I’m seeing more of these ‘zombie stores’ around the city. Just in the East Village, I’ve seen four: the old FedEx-Kinkos on Astor Place is now a warehouse, a storefront on Second Avenue was converted to a JOKR warehouse, there’s another warehouse at Third Avenue and 13th St., and then there is the one shown here on 10th St. One can spot these warehouses because their store windows are either covered with brown paper or one can see an ugly warehouse inside.
One may reply that these warehouses may just be local businesses updating their business model for 21st century. To pursue that line of thinking, let’s check out the businesses on that sign: Uber, DoorDash, Postmates, and Grubhub. Those are all: billion dollar companies that are headquartered in San Francisco with back offices in Bangalore yet legally exist as shell company in Delaware. Ask the jewelry store next door if that’s his business setup and I’d bet not.
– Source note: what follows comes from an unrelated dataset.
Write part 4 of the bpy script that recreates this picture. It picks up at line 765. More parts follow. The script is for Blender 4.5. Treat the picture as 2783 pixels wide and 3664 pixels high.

This isn’t a story about small retail shops becoming small warehouses run by local business owners. These are small retail shops becoming small warehouses run by: distant, deep-pocketed software billionaires.
Remember 20 years ago when some people thought that Amazon was just going to hurt bookshops. Initially, these warehouses are delivering and selling groceries—but their plan is likely to sell anything and everything. Initially, they may deliver a local ice cream shop’s goods, such as from Van Leeuwan, but their goal is to sell and deliver the goods, just like Amazon does with its Basics private label goods. Amazon makes the item, sells the item, and ships the item. If that sounds abusive, you’re right: that’s called vertical integration, often leads to monopolies, and it’s what got Standard Oil in monopoly trouble.
Amazon hurts local retailers, but it often locates its warehouses in rural areas. These zombie warehouses bring Amazon’s digital decay and on top of that ruin a neighborhood’s storefront space. I don’t think that people moved to the East Village to be surrounded by warehouses. Yet, some
people who live in the East Village are responsible for this trend. These warehouses are locating near their customers. Customers ‘shop’ there because of quick delivery and low prices. And this brings up another side effect: these warehouses put downward price pressure on surrounding local retailers. (A can of Coke may cost less there vs. at the bodega.) This leads us to ask: who is supporting these warehouses—and do they realize the true costs?